No cabe la más mínima duda de que las Naciones Unidas deben reformarse profundamente. Pero hasta ahora han sido incapaces de hacerlo, incluso cuando el influyente Kofi Annan propuso su plan de reforma en 2005. Más allá del espinoso problema de la reforma, especialmente del Consejo de Seguridad que casi todo el mundo reclama, sin albergar ilusiones por ello, podemos preguntarnos si la ONU, aun reformada, constituye hoy en día la respuesta principal a los problemas a los cuales el mundo se va a confrontar en las próximas décadas.
En otras palabras, se plantean actualmente tres cuestiones. La primera, la de las reformas de la ONU, no es la más importante, aunque sea la que más acapara los ánimos, no sin razón por cierto. Más importante es la cuestión de saber si la ONU encarna, efectivamente, el sistema de seguridad colectiva global que supuestamente debería representar y si lo hará (¿siempre?, ¿por fin?) en un futuro próximo.
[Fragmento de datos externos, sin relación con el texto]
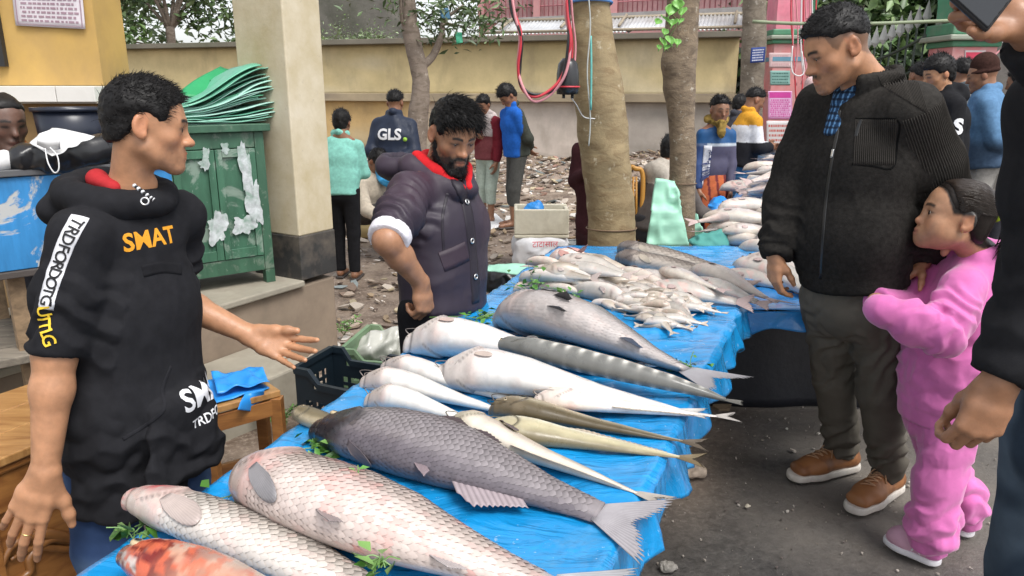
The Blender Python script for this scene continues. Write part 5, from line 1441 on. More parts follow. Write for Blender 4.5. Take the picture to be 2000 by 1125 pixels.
# 3 the customer in the black fleece jacket
def customer():
 f = nrm((-.93, -.37, 0)); s = right_of(f)
 N = at(1690, 178, 2.50); hem = at(1668, 554, 2.45)
 f1t, f1h = on(1541, 938), on(1672, 912); f2t, f2h = on(1660, 1004), on(1752, 950)
 P = Person('tall customer in black fleece jacket and brown shoes looking down at the table', ((f1h[0] + f2h[0]) / 2, (f1h[1] + f2h[1]) / 2), skin=(.41, .205, .11))
 shR = N + s * .185 - vec(0, 0, .06); shL = N - s * .185 - vec(0, 0, .06)
 elR = at(1540, 388, 2.60); wrR = at(1514, 500, 2.50); elL = at(1842, 390, 2.38); wrL = at(1800, 512, 2.36)
 hc = at(1635, 95, 2.45)
 P.head(hc, (-.95, -.06, -.42), (-.05, .0, 1), sc=1.0, neck=N + vec(0, 0, .02), neck_r=(.056, .066), closed=.85, gaze=(0, 1, -.6), cols=dict(stub=.3, must=1.2, scalp='short', scalp_w=.62), jaw=1.08,
   hair=dict(style='fade', vol=.003, topvol=.011, h=.0036, seed=12, rough_=.004, strands=3800, slen=.012, comb=(0, .5, .3), swidth=.0009, col=(.016, .015, .015)))
 P.core(N, lerp(N, hem, .9), r=.07); P.core(N, shR, r=.05); P.core(N, shL, r=.05)
 P.limb([shR, elR, wrR], [.05, .043, .029]); P.limb([shL, elL, wrL], [.05, .043, .029])
 _, fg = hand_sdf(P.S, wrist=wrR, fwd=nrm(vec(.03, -.08, -1)), palm=(.75, .2, 0), thumb=(.1, -1, 0), curls=[(22, 30, 18), (28, 38, 22), (32, 42, 25), (34, 42, 25)], spread=5, thumb_out=22, thumb_curl=18, thumb_drop=30, sc=.93); P.fing += fg
 _, fg = hand_sdf(P.S, wrist=wrL, fwd=nrm(vec(-.55, -.05, -.6)), palm=(.2, -.3, -1), thumb=(-.3, -.8, 0), curl=(20, 25, 20), sc=.85); P.fing += fg
 P.body(.0042)
 S = top_sdf(N - vec(0, 0, .02), hem, s, shR, shL, chest=(.20, .145), waist=(.20, .155), hemw=(.18, .145), shr=.072, neckr=.068, belly=.02, fwd=f, chest_t=.36, waist_t=.72)
 sleeve(S, [shR, lerp(shR, elR, .6), elR, lerp(elR, wrR, .85)], [.085, .086, .078, .064], .03)
 S.cone(lerp(elR, wrR, .84), lerp(elR, wrR, 1.02), .052, .05, .01, cap=(0, 1))
 sleeve(S, [shL, lerp(shL, elL, .6), elL, lerp(elL, wrL, .85)], [.088, .092, .084, .068], .03)
 S.cone(lerp(elL, wrL, .84), lerp(elL, wrL, 1.02), .052, .05, .01, cap=(0, 1))
 # stand collar: high behind, open in front
 for a in np.linspace(.7, 2 * math.pi - .7, 30):
  d = f * math.cos(a) + s * math.sin(a); q = N + d * .086 - f * .004
  S.cone(q - vec(0, 0, .03), q + d * .012 + vec(0, 0, .048 + .02 * -math.cos(a)) + f * .014, .014, .010, .008)
 S.cone(N + f * .135 + vec(0, 0, .03), N + f * .172 - vec(0, 0, .12), .055, .022, .01, '-')
 def ribw(V, N_):
  c = np.tile(np.array((.021, .0195, .018))[None], (len(V), 1))
  d = np.minimum(_segd(V, shL, elL), _segd(V, elL, wrL)) < .11
  top = (V[:, 2] > shL[2] - .05) & (((V - N) @ -s) > .03)
  return mixc(c, (.031, .0285, .026), (d | top).astype(float))
 P.cloth('fleece_jacket', S, .0068, FLEECE, fold=[(elR, wrR, .12, 3.2, .007, 5, .7, .5, .3), (elL, wrL, .14, 4, .007, 6, .6, .6, .4)], wr=[(.006, (3.5, 3.5, 1.6), 35), (.0025, (9, 9, 5), 5)], colf=ribw)
 tgt = P.last; T = bvh(*tgt)
 # corduroy ribs on the left sleeve, shoulder and chest pocket: raised cords
 def ribs(a, b, rad, n, name):
  a = np.array(a, float); b = np.array(b, float); ax = nrm(b - a); e1 = nrm(np.cross(ax, (0, 1, .1))); e2 = np.cross(ax, e1)
  mb = MB(); L = np.linalg.norm(b - a)
  for k in range(n):
   th = 2 * math.pi * k / n; dd = e1 * math.cos(th) + e2 * math.sin(th)
   if dd[1] > .5: continue
   pts = []
   for t in np.linspace(0, 1, 26):
    c = a + (b - a) * t; hit = T.ray_cast(Vector(c + dd * .22), Vector(-dd), .3)
    if hit[0] is not None and np.linalg.norm(np.array(hit[0]) - c) < rad * 1.12: pts.append(np.array(hit[0]) + dd * .0002)
   if len(pts) > 4: mb.tube(np.array(pts), .0022, 4)
  if mb.V:
   o = mb.build(name, mk('rib_cord', (.045, .041, .037), rough=.95, spec=.05, bump=0), P.root, True); o['kind'] = 'stuff'
 ribs(shL + vec(0, 0, .02), elL, .09, 84, 'corduroy_rib'); ribs(elL, lerp(elL, wrL, .8), .08, 72, 'corduroy_rib')
 # shoulder yoke ribs and chest pocket ribs
 mb = MB()
 for k in range(26):
  u0 = 1702 + k * 3.6; pts = []
  for t in np.linspace(0, 1, 12):
   u, v = u0 + 22 * t, lerp(118 + (u0 - 1702) * .42, 168 + (u0 - 1702) * .62, t)
   h = T.ray_cast(Vector((0, 0, CAM_H)), Vector(nrm(ray(u, v))), 4)
   if h[0] is not None: pts.append(np.array(h[0]))
  if len(pts) > 4: mb.tube(np.array(pts), .0022, 4)
 pk = []
 for k in range(21):
  u0 = 1672 + k * 3.9; pts = []
  for t in np.linspace(0, 1, 12):
   h = T.ray_cast(Vector((0, 0, CAM_H)), Vector(nrm(ray(u0 - 4 * t, lerp(233, 322, t)))), 4)
   if h[0] is not None: pts.append(np.array(h[0]))
  if len(pts) > 4: mb.tube(np.array(pts), .0022, 4)
 o = mb.build('corduroy_rib', mk('rib_cord', (.045, .041, .037), rough=.95, spec=.05, bump=0), P.root, True); o['kind'] = 'stuff'
 ZD = mk('zip_dark', (.05, .05, .05), metal=.7, rough=.35)
 strip_px('pocket_edge', [(1671, 232), (1710, 232), (1755, 236), (1752, 280), (1744, 328), (1705, 324), (1664, 320)], .006, tgt, FLEECE, P.root, (.007, .007, .007), off=.001, th=.003)
 strip_px('pocket_zip', [(1682, 234), (1676, 250), (1672, 266)], .010, tgt, ZD, P.root, (.05, .05, .05), off=.002, th=.003)
 strip_px('zip', [(1640, 215), (1634, 265), (1626, 305), (1612, 400), (1602, 545)], .011, tgt, ZD, P.root, (.05, .05, .05), off=.001, th=.003)
 strip_px('zip_pull', [(1628, 292), (1625, 308)], .008, tgt, mk('steel', (.6, .6, .6), metal=1, rough=.3, bump=0), P.root, (.6, .6, .6), off=.004, th=.003, n=6)
 # shirt at the open neck: blue checks
 S = Sdf(); S.elcone(N + f * .075 + vec(0, 0, -.02), N + f * .12 + vec(0, 0, -.13), (.055, .03), (.035, .02), s, .01); S.chain([N + f * .06 + s * .05 + vec(0, 0, .035), N + f * .10 + s * .01 - vec(0, 0, .03), N + f * .055 - s * .055 + vec(0, 0, .035)], [.014, .016, .014], .01)
 def chk(V, N_):
  q = (V - N) @ s; z = V[:, 2]; c = np.tile(np.array((.02, .05, .11))[None], (len(V), 1))
  c = mixc(c, (.15, .33, .6), ((q * 60) % 1 < .3) * .8); c = mixc(c, (.01, .012, .02), ((z * 45) % 1 < .35) * .8); return c
 P.cloth('shirt', S, .004, COTTON, colf=chk)
 # trousers
 hR = at(1622, 575, 2.52); hL = at(1712, 580, 2.40)
 aR = lerp(f1h, f1t, .25) + vec(0, 0, .085); aL = lerp(f2h, f2t, .25) + vec(0, 0, .085)
 kR = lerp(hR, aR, .5) + f * .015; kL = lerp(hL, aL, .5) + f * .015
 S = legs_sdf(hR, kR, aR, hL, kL, aL, s, (.096, .073, .058), (.175, .14))
 P.cloth('trousers', S, .0068, FAB('twill', bs=500), fold=[(lerp(kR, aR, .3), aR + vec(0, 0, -.03), .13, 4, .010, 5, .7, .5, .5), (lerp(kL, aL, .3), aL + vec(0, 0, -.03), .13, 4, .010, 8, .7, .5, .5), (hR, kR, .14, 3, .006, 9, .4, .6, 1.0), (hL, kL, .14, 3, .006, 10, .4, .6, 1.0)],
   wr=[(.004, (6, 6, 4), 45)], colf=lambda V, N_: mixc(np.tile(np.array((.105, .094, .077))[None], (len(V), 1)), (.145, .132, .11), sstep(-.1, .6, fbm(V * 5, 5)) * .6))
 for (h, t) in ((f1h, f1t), (f2h, f2t)):
  d = nrm(t - h); sd = np.cross(d, (0, 0, 1))
  so = P.cloth('shoe', shoe_sdf(h, t, .052, .098, .03), .0042, LEATHER, colf=lambda V, N_: mixc(np.tile(np.array((.30, .125, .045))[None], (len(V), 1)), (.16, .06, .022), sstep(.0, .6, fbm(V * 20, 6)) * .7))
  tg = P.last
  sl = mobj('sole', *sole_sdf(h, t, .052, .03).mesh(.0042, 1), mk('sole_white', (.62, .58, .52), rough=.6, var=.1, dirt=(.3, .24, .2), dirt_amt=.5, dirt_s=12), so)
  L = np.linalg.norm(t - h); TT = bvh(*tg); lm = mk('lace', (.42, .24, .13), rough=.8, bump=.1)
  def top(a, b):
   q = h + d * L * a + sd * b; hh = TT.ray_cast(Vector(q + vec(0, 0, .3)), Vector((0, 0, -1)), .5)
   return (np.array(hh[0]) if hh[0] is not None else q + vec(0, 0, .08)) + vec(0, 0, .003)
  mb = MB()
  for k in range(5):
   a = .40 + .065 * k
   mb.tube(np.array([top(a, x) for x in np.linspace(-.022, .022, 5)]), .003, 5); mb.tube(np.array([top(a + .065 * (x + .022) / .044, x) for x in np.linspace(-.022, .022, 5)]), .003, 5)
  kn = top(.40, 0)
  for sg in (-1, 1):
   mb.tube(smooth_line([kn, kn + sd * sg * .02 + d * .0 + vec(0, 0, .016), kn + sd * sg * .036 - d * .01 + vec(0, 0, .004), kn + sd * sg * .015 + vec(0, 0, .004)], 5), .0028, 5)
   mb.tube(smooth_line([kn, kn + sd * sg * .02 + d * .02 + vec(0, 0, .004), top(.5, sg * .035)], 5), .0025, 5)
  mb.build('lace', lm, so, True)
def _segd(V, a, b):
 a = np.array(a, float); d = np.array(b, float) - a; t = np.clip((V - a) @ d / (d @ d), 0, 1); return np.linalg.norm(V - a - t[:, None] * d, axis=1)
customer()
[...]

Por último, aparece la cuestión de la seguridad colectiva, incluso más allá de la ONU: ¿la seguridad colectiva es la respuesta que esperábamos, que esperamos hoy y esperaremos mañana?
[1] Además de los tres pilares que representan la Asamblea, el Consejo de Seguridad y la Secretaría General, otros tres órganos completan el cuadro: el Consejo Económico y Social, el Consejo de Administración Fiduciaria y la Corte Internacional de Justicia.
[2] Utilizado hasta ahora unas 300 veces, mayoritariamente por la URSS/Rusia y por EEUU.